Directive:
Here are some records; return them all exactly.

>> Start Recorded information

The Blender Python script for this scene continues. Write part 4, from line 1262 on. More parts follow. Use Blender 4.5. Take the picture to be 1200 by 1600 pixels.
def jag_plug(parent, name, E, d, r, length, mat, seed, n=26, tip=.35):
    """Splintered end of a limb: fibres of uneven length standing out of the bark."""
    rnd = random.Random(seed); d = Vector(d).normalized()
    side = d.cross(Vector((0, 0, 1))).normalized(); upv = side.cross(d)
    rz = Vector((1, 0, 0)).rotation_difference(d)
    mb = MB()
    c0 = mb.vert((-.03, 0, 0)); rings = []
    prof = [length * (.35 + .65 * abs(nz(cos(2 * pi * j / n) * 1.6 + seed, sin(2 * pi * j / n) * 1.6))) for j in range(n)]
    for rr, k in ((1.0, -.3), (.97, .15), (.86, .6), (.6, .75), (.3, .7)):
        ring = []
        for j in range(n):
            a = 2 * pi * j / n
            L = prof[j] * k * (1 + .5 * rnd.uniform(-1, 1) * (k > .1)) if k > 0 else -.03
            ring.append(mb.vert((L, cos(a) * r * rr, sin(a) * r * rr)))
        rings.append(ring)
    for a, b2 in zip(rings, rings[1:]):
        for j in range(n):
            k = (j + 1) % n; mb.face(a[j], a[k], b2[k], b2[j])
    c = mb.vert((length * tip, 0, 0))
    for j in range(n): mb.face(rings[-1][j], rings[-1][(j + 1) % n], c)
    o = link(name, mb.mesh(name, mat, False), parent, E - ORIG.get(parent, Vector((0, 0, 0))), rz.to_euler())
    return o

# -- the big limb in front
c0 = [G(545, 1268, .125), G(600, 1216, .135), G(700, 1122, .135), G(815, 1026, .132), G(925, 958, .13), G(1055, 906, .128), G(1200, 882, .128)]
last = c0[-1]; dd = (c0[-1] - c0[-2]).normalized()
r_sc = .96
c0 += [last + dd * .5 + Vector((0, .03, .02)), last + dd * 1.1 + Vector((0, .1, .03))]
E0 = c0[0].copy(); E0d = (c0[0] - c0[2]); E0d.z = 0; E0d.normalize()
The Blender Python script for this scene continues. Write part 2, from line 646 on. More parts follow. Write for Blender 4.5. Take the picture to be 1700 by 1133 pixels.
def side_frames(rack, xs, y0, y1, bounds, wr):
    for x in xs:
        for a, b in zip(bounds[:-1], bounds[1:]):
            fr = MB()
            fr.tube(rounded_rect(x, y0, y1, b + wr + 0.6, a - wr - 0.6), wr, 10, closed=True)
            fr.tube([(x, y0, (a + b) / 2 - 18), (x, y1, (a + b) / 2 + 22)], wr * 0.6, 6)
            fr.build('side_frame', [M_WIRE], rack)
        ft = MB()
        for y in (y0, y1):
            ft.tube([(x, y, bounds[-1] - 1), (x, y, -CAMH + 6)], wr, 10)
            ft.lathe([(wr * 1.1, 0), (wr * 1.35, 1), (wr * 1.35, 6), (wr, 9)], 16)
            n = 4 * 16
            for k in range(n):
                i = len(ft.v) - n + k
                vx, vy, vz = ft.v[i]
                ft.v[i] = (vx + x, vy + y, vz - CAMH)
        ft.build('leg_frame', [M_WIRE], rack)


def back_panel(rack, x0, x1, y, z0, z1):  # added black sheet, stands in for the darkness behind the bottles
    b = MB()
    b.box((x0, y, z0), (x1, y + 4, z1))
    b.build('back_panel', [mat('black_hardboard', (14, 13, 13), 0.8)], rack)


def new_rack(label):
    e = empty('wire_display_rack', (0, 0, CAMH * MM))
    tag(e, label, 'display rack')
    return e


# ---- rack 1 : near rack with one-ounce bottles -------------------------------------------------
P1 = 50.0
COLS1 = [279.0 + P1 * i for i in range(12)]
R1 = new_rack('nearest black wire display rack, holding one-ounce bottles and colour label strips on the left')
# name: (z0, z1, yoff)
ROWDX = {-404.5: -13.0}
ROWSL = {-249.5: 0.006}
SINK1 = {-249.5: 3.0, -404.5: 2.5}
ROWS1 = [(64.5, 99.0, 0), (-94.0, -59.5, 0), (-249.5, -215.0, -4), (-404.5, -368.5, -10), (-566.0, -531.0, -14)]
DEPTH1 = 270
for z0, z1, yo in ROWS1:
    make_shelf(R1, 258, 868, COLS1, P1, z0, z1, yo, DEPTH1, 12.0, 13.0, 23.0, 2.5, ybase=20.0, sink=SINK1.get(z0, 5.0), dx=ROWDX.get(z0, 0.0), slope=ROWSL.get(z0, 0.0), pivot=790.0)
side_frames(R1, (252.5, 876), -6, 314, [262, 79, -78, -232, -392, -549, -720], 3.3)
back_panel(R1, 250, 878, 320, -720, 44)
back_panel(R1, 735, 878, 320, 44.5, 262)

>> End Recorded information

Solution for this task:
The Blender Python script for this scene continues. Write part 4, from line 1262 on. More parts follow. Use Blender 4.5. Take the picture to be 1200 by 1600 pixels.
def jag_plug(parent, name, E, d, r, length, mat, seed, n=26, tip=.35):
    """Splintered end of a limb: fibres of uneven length standing out of the bark."""
    rnd = random.Random(seed); d = Vector(d).normalized()
    side = d.cross(Vector((0, 0, 1))).normalized(); upv = side.cross(d)
    rz = Vector((1, 0, 0)).rotation_difference(d)
    mb = MB()
    c0 = mb.vert((-.03, 0, 0)); rings = []
    prof = [length * (.35 + .65 * abs(nz(cos(2 * pi * j / n) * 1.6 + seed, sin(2 * pi * j / n) * 1.6))) for j in range(n)]
    for rr, k in ((1.0, -.3), (.97, .15), (.86, .6), (.6, .75), (.3, .7)):
        ring = []
        for j in range(n):
            a = 2 * pi * j / n
            L = prof[j] * k * (1 + .5 * rnd.uniform(-1, 1) * (k > .1)) if k > 0 else -.03
            ring.append(mb.vert((L, cos(a) * r * rr, sin(a) * r * rr)))
        rings.append(ring)
    for a, b2 in zip(rings, rings[1:]):
        for j in range(n):
            k = (j + 1) % n; mb.face(a[j], a[k], b2[k], b2[j])
    c = mb.vert((length * tip, 0, 0))
    for j in range(n): mb.face(rings[-1][j], rings[-1][(j + 1) % n], c)
    o = link(name, mb.mesh(name, mat, False), parent, E - ORIG.get(parent, Vector((0, 0, 0))), rz.to_euler())
    return o

# -- the big limb in front
c0 = [G(545, 1268, .125), G(600, 1216, .135), G(700, 1122, .135), G(815, 1026, .132), G(925, 958, .13), G(1055, 906, .128), G(1200, 882, .128)]
last = c0[-1]; dd = (c0[-1] - c0[-2]).normalized()
r_sc = .96
c0 += [last + dd * .5 + Vector((0, .03, .02)), last + dd * 1.1 + Vector((0, .1, .03))]
E0 = c0[0].copy(); E0d = (c0[0] - c0[2]); E0d.z = 0; E0d.normalize()
The Blender Python script for this scene continues. Write part 2, from line 646 on. More parts follow. Write for Blender 4.5. Take the picture to be 1700 by 1133 pixels.
def side_frames(rack, xs, y0, y1, bounds, wr):
    for x in xs:
        for a, b in zip(bounds[:-1], bounds[1:]):
            fr = MB()
            fr.tube(rounded_rect(x, y0, y1, b + wr + 0.6, a - wr - 0.6), wr, 10, closed=True)
            fr.tube([(x, y0, (a + b) / 2 - 18), (x, y1, (a + b) / 2 + 22)], wr * 0.6, 6)
            fr.build('side_frame', [M_WIRE], rack)
        ft = MB()
        for y in (y0, y1):
            ft.tube([(x, y, bounds[-1] - 1), (x, y, -CAMH + 6)], wr, 10)
            ft.lathe([(wr * 1.1, 0), (wr * 1.35, 1), (wr * 1.35, 6), (wr, 9)], 16)
            n = 4 * 16
            for k in range(n):
                i = len(ft.v) - n + k
                vx, vy, vz = ft.v[i]
                ft.v[i] = (vx + x, vy + y, vz - CAMH)
        ft.build('leg_frame', [M_WIRE], rack)


def back_panel(rack, x0, x1, y, z0, z1):  # added black sheet, stands in for the darkness behind the bottles
    b = MB()
    b.box((x0, y, z0), (x1, y + 4, z1))
    b.build('back_panel', [mat('black_hardboard', (14, 13, 13), 0.8)], rack)


def new_rack(label):
    e = empty('wire_display_rack', (0, 0, CAMH * MM))
    tag(e, label, 'display rack')
    return e


# ---- rack 1 : near rack with one-ounce bottles -------------------------------------------------
P1 = 50.0
COLS1 = [279.0 + P1 * i for i in range(12)]
R1 = new_rack('nearest black wire display rack, holding one-ounce bottles and colour label strips on the left')
# name: (z0, z1, yoff)
ROWDX = {-404.5: -13.0}
ROWSL = {-249.5: 0.006}
SINK1 = {-249.5: 3.0, -404.5: 2.5}
ROWS1 = [(64.5, 99.0, 0), (-94.0, -59.5, 0), (-249.5, -215.0, -4), (-404.5, -368.5, -10), (-566.0, -531.0, -14)]
DEPTH1 = 270
for z0, z1, yo in ROWS1:
    make_shelf(R1, 258, 868, COLS1, P1, z0, z1, yo, DEPTH1, 12.0, 13.0, 23.0, 2.5, ybase=20.0, sink=SINK1.get(z0, 5.0), dx=ROWDX.get(z0, 0.0), slope=ROWSL.get(z0, 0.0), pivot=790.0)
side_frames(R1, (252.5, 876), -6, 314, [262, 79, -78, -232, -392, -549, -720], 3.3)
back_panel(R1, 250, 878, 320, -720, 44)
back_panel(R1, 735, 878, 320, 44.5, 262)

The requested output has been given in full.